I know which one I think is by far the most likely.


* By June 1777, the date of the Flag Resolution, the Continental Army under Washington had: forced the British to evacuate Boston in March 1776 by placing artillery on the heights overlooking the city; lost the city and port of New York in a series of battles from August through November 1776; and convinced the British to evacuate New Jersey in another series of battles from late December 1776 through January 1777. The war continued with mixed results for nearly five more years before culminating in the surrender of Lord Cornwallis at Yorktown, Virginia in 1781.

Monday, December 3, 2018

An Entirely Unexpected Coat of Arms in Arras


At the top of the facade of the building which displayed the arms of the City of Arras which I wrote about last time, was another different, and in this case, entirely unanticipated, coat of arms.
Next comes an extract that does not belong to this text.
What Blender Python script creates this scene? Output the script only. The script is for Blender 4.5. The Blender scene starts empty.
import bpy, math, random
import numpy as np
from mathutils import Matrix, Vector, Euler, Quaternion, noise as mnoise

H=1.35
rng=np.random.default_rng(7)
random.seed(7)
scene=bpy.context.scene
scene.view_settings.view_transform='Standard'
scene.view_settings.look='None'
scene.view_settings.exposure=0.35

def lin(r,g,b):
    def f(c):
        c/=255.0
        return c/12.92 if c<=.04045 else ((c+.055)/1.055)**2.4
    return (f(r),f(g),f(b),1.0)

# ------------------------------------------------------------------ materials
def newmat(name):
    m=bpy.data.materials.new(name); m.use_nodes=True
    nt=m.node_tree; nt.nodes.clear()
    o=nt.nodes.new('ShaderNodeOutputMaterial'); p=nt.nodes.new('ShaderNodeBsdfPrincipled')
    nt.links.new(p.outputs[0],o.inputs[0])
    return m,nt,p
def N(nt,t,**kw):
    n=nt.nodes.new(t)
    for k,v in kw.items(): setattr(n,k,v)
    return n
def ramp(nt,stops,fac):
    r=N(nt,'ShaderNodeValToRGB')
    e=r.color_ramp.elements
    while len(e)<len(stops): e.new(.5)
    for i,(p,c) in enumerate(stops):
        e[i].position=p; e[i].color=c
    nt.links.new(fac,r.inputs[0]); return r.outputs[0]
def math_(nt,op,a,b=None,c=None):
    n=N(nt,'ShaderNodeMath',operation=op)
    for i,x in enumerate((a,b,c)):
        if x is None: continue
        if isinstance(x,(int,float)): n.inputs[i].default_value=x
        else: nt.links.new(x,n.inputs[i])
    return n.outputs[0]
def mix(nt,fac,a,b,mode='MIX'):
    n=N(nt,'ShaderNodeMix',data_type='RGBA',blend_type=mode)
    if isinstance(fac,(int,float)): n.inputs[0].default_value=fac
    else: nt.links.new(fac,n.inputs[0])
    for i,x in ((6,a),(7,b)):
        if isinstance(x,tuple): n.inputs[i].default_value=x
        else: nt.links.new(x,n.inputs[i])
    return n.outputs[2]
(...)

I had noted in an earlier post about how Arras had been about 80% destroyed during World War I. Following the war, the city was rebuilt, and many of the buildings restored to what they looked like before that War.

That restoration even included, in this instance, an historical coat of arms which had been superceded at good 100 years earlier.



Yes, indeed, my friends! That is the coat of arms of the French Empire under Napoleon Bonaparte. If you look carfully, you can see the hatching on the shield, and the collar of eagles surrounding it, with a shield bearing a large N on its face suspending the Napoleonic Legion d'Honneur. (Or click on the photograph above, to see a larger version where this is even more clear.)

I had no idea that when they were restoring Arras to its pre-WWI state, they would also be restoring on a public building a coat of arms no longer in use, one which had been superseded twice, once following the defeat and exile of Napoleon I in 1815, and again following the defeat of Napoleon III at the Battle of Sedan in 1870.